Lolly Willowes (audio drama)

Sylvia Townsend Warner's debut novel, 'Lolly Willowes; or The Loving Huntsman', is the story of Laura Willowes, who, following the death of her father, is torn from her idyllic existence in the countryside she loves and subsumed into the restrictive, self-satisfied, humdrum town life of her oafish, domineering brother and his family, almost becoming lost in her new, imposed, identity as 'Aunt Lolly' until she finally manages to break away to a new life in the village of 'Great Mop' where she pledges herself to the Devil and becomes a witch.

'Lolly Willowes' is a comedy of manners that soon reveals it's true colours as a satirical meditation on life in the early twentieth century, particularly on the lives of women in a society that refuses to value them...

"Women have such vivid imaginations, and lead such dull lives. Their pleasure in life is so soon over; they are so dependent upon others, and their dependence so soon becomes a nuisance."

... and on the appeal of a life lived beyond the confines of conventional social and religious mores, as offered here in the form of Satan and the lure of witchcraft.
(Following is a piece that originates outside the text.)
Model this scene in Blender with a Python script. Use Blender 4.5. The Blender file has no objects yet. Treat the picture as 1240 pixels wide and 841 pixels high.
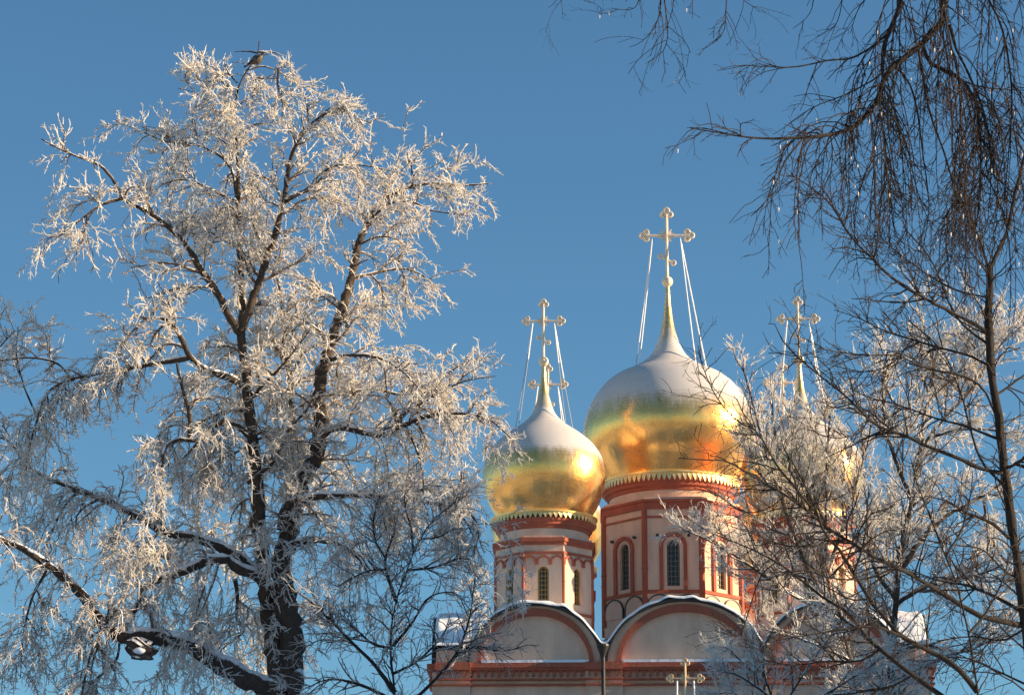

"But you say: 'Come here, my bird! I will give you the dangerous black night to stretch your wings in, and poisonous berries to feed on, and a nest of bones and thorns, perched high up in danger where no one can climb to it.' That's why we become witches: to show our scorn of pretending life's a safe business, to satisfy our passion for adventure. It's not malice, or wickedness—well, perhaps it is wickedness, for most women love that—but certainly not malice, not wanting to ​plague cattle and make horrid children spout up pins and—what is it?—'blight the genial bed.' [...] One doesn't become a witch to run round being harmful, or to run round being helpful either, a district visitor on a broomstick. It's to escape all that—to have a life of one's own, not an existence doled out to you by others"

The version below featuring Louise Brealey as Laura and Sam Dale as Satan was broadcast on BBC Radio 4 on Halloween 2021, a choice no doubt inspired by it's subject matter but 'Lolly Willowes' is a story more interested in sharing it's message through humour than through horror a fact that playwright, Sarah Daniels emphasises in her joyous, deeply sympathetic and entirely lovely interpretation of this neglected classic.